30. As submitted by Mr. Saikia that the petitioner ought to have come to this court when their request for amendment of the said criterion was rejected also cannot be accepted, inasmuch any condition set out in the NIT has its intrinsic value known to the authority issuing the NIT and the case in hand does not call for such interpretation by this court. However, if there are glaring irregularities in setting out the conditions, then the matter would be a different one. But until and unless the same could be shown that the said terms and conditions are superfluous, in order to give some undue benefit to any party, then this court to some extent has the jurisdiction to look into it. Accordingly, this court refrain itself from interpreting the said criterion with regard to financial eligibility of the bidders, other than the one which gives the plain and simple meaning by reading Page 19 of 20 WP(C) 2500/2017 the sentence as a whole and understood by any prudent man including the respondent authority.

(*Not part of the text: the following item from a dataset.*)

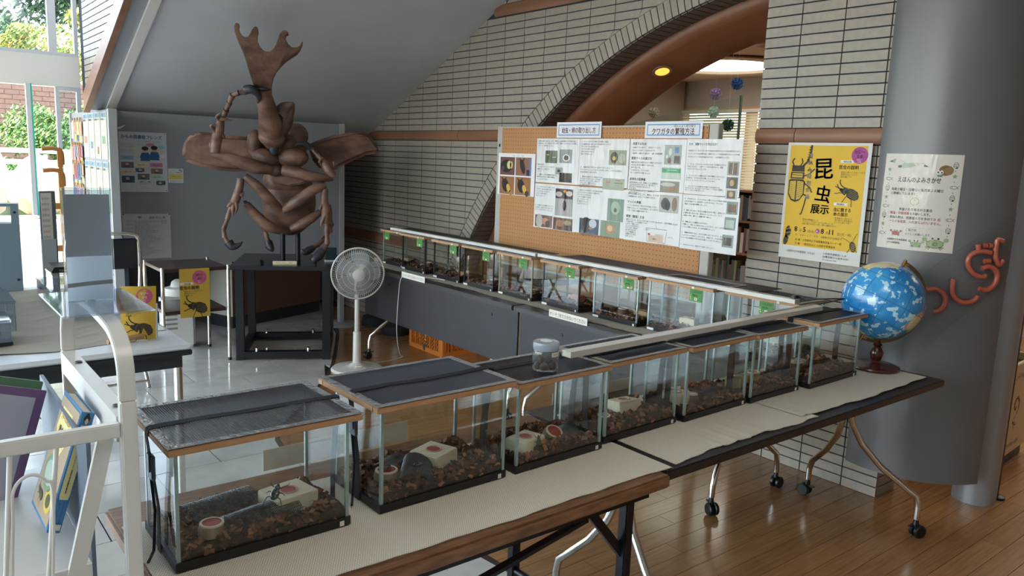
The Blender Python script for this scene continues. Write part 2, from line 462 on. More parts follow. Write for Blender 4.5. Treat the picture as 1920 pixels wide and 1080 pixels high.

31. The submission of Mr. Choudhury that while rejecting the bid of the petitioner on the ground of financial ineligibility, the respondent authorities ought to have considered that there is a vast difference against the rate quoted between the petitioner and the respondent No. 8 and keeping in view the public interest, the petitioner company ought not have been disqualified only on the ground of non satisfaction of its financial eligibility. Against the said submission this court is of the view that if the respondent authorities allowed the petitioner company as the successful bidder, that would be a clear act of discrimination towards the other prospective bidders who owing to their incapability to meet the financial eligibility criteria could not participate in the tender process. Accordingly, such submission is rejected.

32. Finally, this court finds that the petitioner has failed to bring out a case for judicial review of the decision making process of the respondent authorities, inasmuch as, the petitioner has failed to show any of the requisite ingredient required for judicial review by this court. Accordingly, this writ petition stands dismissed.

33. Interim order passed earlier stands vacated.